Looking Up Longfellow Street: Can we talk, please?

Joan Rivers enshrined the phrase, “Can we talk?” in her comedic persona. I hope she will forgive me from her mansion in heaven for using her line to capture my conviction that the best reaction to the results of the November election is to fight against isolation and loneliness and just talk to each other as the essential, simple, and direct beginning of recovery.

When I woke up ten days after the election, the last thing that I felt in the mood to do was to co-chair the monthly meeting of the Ward 15 Democratic Party Committee. I was emotionally on the mat and asked my co-chair, Karen Charles, to take the lead in our discussion, which she did with admirable energy. At the end of the hour and a half meeting I was astonished to find myself in a very different place.
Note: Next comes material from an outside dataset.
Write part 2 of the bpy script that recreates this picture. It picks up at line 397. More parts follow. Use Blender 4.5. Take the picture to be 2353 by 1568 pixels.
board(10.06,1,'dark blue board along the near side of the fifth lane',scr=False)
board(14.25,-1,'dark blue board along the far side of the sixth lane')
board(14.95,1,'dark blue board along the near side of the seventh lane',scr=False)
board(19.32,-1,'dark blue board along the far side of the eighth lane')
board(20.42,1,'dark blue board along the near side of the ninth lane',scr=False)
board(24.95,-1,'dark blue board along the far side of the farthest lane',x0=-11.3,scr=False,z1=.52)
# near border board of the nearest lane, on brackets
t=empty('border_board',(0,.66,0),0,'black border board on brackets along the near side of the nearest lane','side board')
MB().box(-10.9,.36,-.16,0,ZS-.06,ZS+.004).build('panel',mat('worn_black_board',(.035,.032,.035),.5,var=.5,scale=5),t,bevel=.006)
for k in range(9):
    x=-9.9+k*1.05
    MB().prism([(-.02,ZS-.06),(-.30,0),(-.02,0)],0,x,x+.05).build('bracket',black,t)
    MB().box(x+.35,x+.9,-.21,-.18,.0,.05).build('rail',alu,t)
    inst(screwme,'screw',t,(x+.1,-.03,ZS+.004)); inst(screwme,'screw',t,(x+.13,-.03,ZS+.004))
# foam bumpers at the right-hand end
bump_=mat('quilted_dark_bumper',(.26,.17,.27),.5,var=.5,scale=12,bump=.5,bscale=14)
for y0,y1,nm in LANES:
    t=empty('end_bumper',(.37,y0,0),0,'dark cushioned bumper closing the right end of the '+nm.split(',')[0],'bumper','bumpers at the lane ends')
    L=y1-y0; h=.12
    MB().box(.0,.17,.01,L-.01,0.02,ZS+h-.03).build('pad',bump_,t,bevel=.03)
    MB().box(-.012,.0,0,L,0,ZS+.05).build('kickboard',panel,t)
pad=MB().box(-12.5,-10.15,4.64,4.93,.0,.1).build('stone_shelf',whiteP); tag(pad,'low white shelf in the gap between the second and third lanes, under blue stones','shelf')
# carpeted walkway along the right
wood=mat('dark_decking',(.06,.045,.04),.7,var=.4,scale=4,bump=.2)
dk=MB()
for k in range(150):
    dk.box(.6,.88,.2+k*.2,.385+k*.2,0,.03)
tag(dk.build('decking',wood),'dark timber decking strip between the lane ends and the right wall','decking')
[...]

I offer this meeting as a hopeful sign to fellow Democrats and progressive Independents: Get together. And a warning to Republicans: Keep us apart. At this meeting a subtle but crucial thing happened: By the simple act of coming together, we broke out of the isolation that each of us found ourselves in after Nov. 5. We spent more than an hour just exchanging experiences, feelings, observations, and lessons from the earthquake in our lives caused by the presidential election results.

Rays of hope filtered through the rubble of the overall defeat: Tammy Baldwin (D-WI) was re-elected to the US Senate in Wisconsin in spite of Trump’s victory there. Rubin Gallego (D-AZ) was elected to the Senate in Arizona, the first Hispanic to do so, in spite of Trump’s victory there. Millions of Democrats did not vote, suggesting that Trump’s victory was slimmer than it appeared. (And we have since learned that his majority in the popular vote was 49.9 percent in the latest accounting, lower than initially reported.) We are hopeful that Jack Smith will release his report on the case he built against Trump. Likewise, it is hoped that the House Ethics Committee investigation of former AG nominee Matt Gaetz regarding the evidence of his alleged pedophilia and sex trafficking will become public. We did not come up with any wide-ranging solutions or conclusions, but the breaking of our individual isolation was invigorating and brought out some stars in our darkest night, to paraphrase Kamala Harris.

As I looked at the faces on the Zoom screen it occurred to me that we all had skin in the game for the next few years: immigrants, lesbians and gay men, African Americans, Puerto Ricans, senior citizens, young activists, et al. Interspersed were lessons for moving forward, like fundraising to pay for voter registration (in a ward that has the lowest turnout in the state), advocating for senior elected officials to step aside and let new people come off the bench (Elizabeth Warren will be 82 at the end of her latest term and Ed Markey is 78 and wants to run again in 2026), fighting for affordable housing and other kitchen table issues. There was a lot of sentiment to advocate for improvements to weaknesses within the party: most legislators run unopposed, the just re-elected MassDems chairman is a half-time employee, demanding that the Great and General Court and Senate not be run like Politburos.

The message to our fellow Democrats is: “Start to climb out of the hole by just finding a way to get together.” As the guy who woke up Saturday as the Big Grump and ended by getting my mojo back, I can tell you that Michelle Obama was right when she said, “Do something!” Otherwise, we will find ourselves like frogs in a pot, failing to notice that Trump is increasing the heat until we are boiled.

To avoid being boiled frogs, we can learn from some of the great thinkers, like Hannah Arendt, author of the seminal “The Origins of Totalitarianism.” In that book, Arendt points out that “Terror can rule absolutely only over men who are isolated against each other… Therefore, one of the primary concerns of all tyrannical government is to bring this isolation about. Isolation may be the beginning of terror; it certainly is its most fertile ground; it always is its result.”

Remember Joan Rivers, “Can we talk?” and fight the isolation.

Another poet and philosopher, the beloved Irish writer John O’Donohue, makes the case that our insistence on belonging, community, and human connection is one of the greatest acts of courage and resistance in the face of oppression, when he says, “the ancient and eternal values of human life — truth, unity, goodness, justice, beauty, and love — are all statements of true belonging.”

We are not alone. We were not the majority in this election, but we were close: there are tens of millions of us throughout the country. And with help from us, we can add to those numbers. Those “trees that voted for the ax,” (some Latinos, black men, Arab Americans, women, union members) will see that Trump has no answers, only complaints. We live in hope and work to prove that democracy has answers and solutions. Start simply by channeling Joan Rivers.